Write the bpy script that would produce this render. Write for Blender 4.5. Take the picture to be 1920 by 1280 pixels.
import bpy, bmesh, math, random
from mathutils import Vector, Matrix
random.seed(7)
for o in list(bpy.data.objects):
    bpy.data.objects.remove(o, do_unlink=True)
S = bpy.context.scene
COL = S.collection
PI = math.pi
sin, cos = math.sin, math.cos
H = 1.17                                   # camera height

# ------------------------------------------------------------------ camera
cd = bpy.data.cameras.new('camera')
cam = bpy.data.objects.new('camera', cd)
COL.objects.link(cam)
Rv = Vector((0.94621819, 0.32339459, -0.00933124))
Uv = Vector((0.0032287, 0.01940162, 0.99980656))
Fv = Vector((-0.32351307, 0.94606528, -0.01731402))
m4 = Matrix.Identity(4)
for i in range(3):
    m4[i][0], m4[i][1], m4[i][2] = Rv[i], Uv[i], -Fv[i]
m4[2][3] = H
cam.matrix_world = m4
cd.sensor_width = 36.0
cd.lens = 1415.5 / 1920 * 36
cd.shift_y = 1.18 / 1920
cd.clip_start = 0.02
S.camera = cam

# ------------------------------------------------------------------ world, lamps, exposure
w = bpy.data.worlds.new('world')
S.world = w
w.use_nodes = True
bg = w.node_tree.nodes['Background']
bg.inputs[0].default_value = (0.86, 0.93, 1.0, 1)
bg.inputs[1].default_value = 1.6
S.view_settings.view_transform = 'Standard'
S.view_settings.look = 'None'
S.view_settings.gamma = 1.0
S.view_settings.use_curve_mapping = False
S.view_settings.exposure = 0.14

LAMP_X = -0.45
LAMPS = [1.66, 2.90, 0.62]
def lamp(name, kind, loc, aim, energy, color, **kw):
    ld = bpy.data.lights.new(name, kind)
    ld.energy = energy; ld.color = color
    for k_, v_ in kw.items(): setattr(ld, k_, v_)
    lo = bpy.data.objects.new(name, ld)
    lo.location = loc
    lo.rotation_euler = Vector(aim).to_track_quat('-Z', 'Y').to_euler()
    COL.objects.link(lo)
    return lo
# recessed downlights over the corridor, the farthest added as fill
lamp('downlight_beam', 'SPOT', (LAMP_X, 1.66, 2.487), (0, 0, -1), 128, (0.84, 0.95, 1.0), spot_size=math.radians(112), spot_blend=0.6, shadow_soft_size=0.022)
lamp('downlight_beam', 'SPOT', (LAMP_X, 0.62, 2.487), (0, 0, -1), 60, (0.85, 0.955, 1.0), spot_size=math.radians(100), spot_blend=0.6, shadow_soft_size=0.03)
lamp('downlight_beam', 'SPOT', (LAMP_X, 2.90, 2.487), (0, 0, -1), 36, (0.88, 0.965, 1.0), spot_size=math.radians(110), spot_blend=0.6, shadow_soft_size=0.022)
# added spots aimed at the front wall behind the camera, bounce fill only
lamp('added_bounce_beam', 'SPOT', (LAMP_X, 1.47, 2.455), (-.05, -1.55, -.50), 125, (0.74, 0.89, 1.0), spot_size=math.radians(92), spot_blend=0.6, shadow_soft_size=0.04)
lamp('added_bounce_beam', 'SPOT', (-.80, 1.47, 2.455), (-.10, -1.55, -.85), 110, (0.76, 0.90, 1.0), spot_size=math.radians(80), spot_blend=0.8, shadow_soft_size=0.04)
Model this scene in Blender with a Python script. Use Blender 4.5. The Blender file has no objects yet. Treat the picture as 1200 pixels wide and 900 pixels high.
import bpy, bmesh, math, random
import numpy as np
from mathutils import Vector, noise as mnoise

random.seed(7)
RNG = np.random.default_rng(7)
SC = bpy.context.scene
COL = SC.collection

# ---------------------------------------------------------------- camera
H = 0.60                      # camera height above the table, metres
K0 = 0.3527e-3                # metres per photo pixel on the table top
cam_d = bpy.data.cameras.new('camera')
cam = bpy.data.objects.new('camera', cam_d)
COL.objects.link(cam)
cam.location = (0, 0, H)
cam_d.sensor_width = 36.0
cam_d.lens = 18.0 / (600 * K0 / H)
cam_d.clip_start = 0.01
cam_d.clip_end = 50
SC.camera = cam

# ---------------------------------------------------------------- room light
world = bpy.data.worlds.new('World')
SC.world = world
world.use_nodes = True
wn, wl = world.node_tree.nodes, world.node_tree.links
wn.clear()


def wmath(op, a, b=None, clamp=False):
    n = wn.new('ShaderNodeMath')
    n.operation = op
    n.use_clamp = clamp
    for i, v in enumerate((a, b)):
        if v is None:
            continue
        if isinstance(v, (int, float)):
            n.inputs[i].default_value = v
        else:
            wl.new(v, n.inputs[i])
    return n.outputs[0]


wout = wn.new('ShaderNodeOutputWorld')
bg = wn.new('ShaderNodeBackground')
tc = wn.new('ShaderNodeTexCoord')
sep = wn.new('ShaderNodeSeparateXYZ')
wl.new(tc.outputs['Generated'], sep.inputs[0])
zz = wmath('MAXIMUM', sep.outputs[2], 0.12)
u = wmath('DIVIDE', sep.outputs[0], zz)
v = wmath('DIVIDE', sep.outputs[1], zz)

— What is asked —
Starting at the line that contains "Model this scene", set down every line up to and including the line that contains "SC.camera = cam", exactly as given, and no other line.

— Solution —
Model this scene in Blender with a Python script. Use Blender 4.5. The Blender file has no objects yet. Treat the picture as 1200 pixels wide and 900 pixels high.
import bpy, bmesh, math, random
import numpy as np
from mathutils import Vector, noise as mnoise

random.seed(7)
RNG = np.random.default_rng(7)
SC = bpy.context.scene
COL = SC.collection

# ---------------------------------------------------------------- camera
H = 0.60                      # camera height above the table, metres
K0 = 0.3527e-3                # metres per photo pixel on the table top
cam_d = bpy.data.cameras.new('camera')
cam = bpy.data.objects.new('camera', cam_d)
COL.objects.link(cam)
cam.location = (0, 0, H)
cam_d.sensor_width = 36.0
cam_d.lens = 18.0 / (600 * K0 / H)
cam_d.clip_start = 0.01
cam_d.clip_end = 50
SC.camera = cam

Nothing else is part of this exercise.